His music and his emblem championed all that is good, hopeful and true. He was a friend to anyone who listened with an open mind.  I’m going to miss him being part of this world.

 

 

 

About The Author
Dave Hoekstra
Dave Hoekstra is a Chicago author-documentarian. He was a columnist-critic at the Chicago Sun-Times from 1985 through 2014, where he won a 2013 Studs Terkel Community Media Award. He has written books about heartland supper clubs, minor league baseball, soul food and the civil rights movement and driving his camper van across America.
11 Comments
  • Steve Metsch
    April 6, 2016 at 6:16 pm

    Fascinating story by one of my favorite writers.

  • Rae
    April 7, 2016 at 1:23 am

    Great–Great article Dave. A positive spin on his song, All my friends are strangers. He was everyone’s man.

  • Larry Rand
    April 7, 2016 at 2:25 am

    Great stuff about one of the best country artists; thank you. (There are words I can’t type no matter how many times I attempt them; “environment” and “restaurant” require me to slow down and concentrate fiercely or they become “envirnoment” and “restaraunt.” For you it must be “tongue.”)

    • Dave Hoekstra
      April 7, 2016 at 2:45 am

      Thanks Larry, fixed—this hotel room is weird–I’m like on floor one but a basement view from my window. So much more I wanted to say, gave myself a deadline. Are the good times really over for good?

  • mark
    April 7, 2016 at 9:16 am

    You hit one out of the park Dave
    I am thinking about going to the Dam Inn
    for a Bud & a George Dickel
    breakfast of champions
    Mahalo,

    MB

  • April 7, 2016 at 12:58 pm

    Excellent story, Dave, on such an eternally fascinating subject. When I heard the news, it just broke me down, almost as bad as losing family. Thanks for writing. KR

  • Terry Sowka
    April 9, 2016 at 1:23 pm

    Nice piece, Dave. Reminded me of my late college friend Fred Speck, who admired Merle. Also appreciated the history of how the Haggard family came to California.
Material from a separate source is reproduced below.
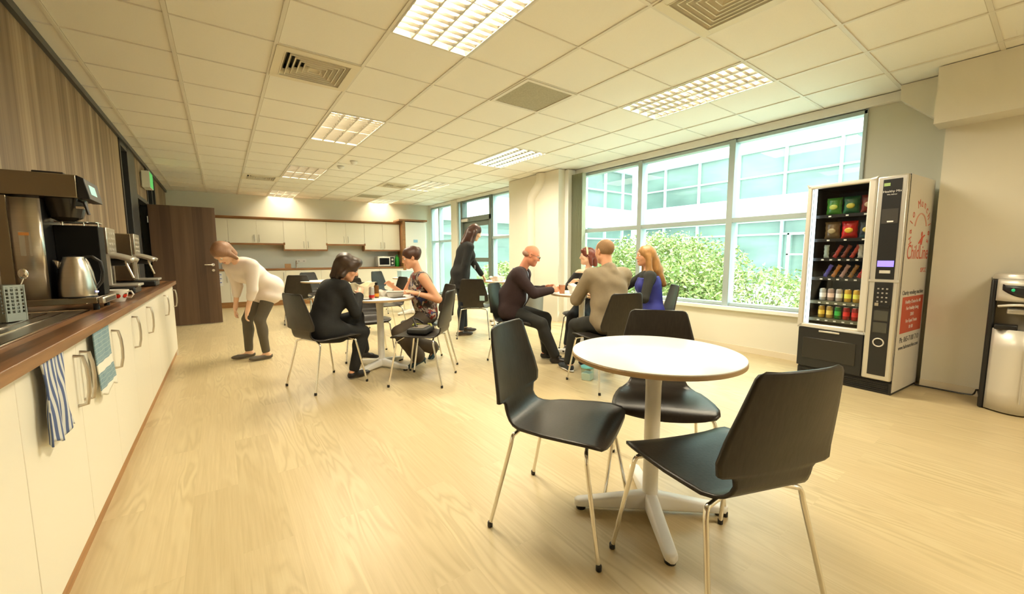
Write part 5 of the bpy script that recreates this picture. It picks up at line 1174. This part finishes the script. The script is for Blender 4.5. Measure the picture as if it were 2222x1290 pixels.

  • April 9, 2016 at 11:08 pm

    What a beautiful tribute to Merle. There is a magic in the way you wrote this piece and I can actually sense your friendship through your words. Simply lovely. I am sorry for the loss of your dear friend, for you and the world of music.

  • Norb Kudele
    April 11, 2016 at 6:21 pm

    Tears flowing as I read your awesome journey with the hag. Go Cubs

  • Raymond H McDonald
    April 2, 2021 at 5:59 am

    I wrote a book about my friend Merle but you always learn something new about the subject of Merle. Dave gave Merle a sense of friendship and Merle accepted it. Because of his down to Earth approach and rarity in the questions Dave was rewarded with information that only a friend could receive. I had read hundreds of articles on Merle but this one is unique in its depth. So very much appreciated Dave! Thanks! Raymond H McDonald, Author of the book, “ Merle Haggard Was a Friend of Mine “.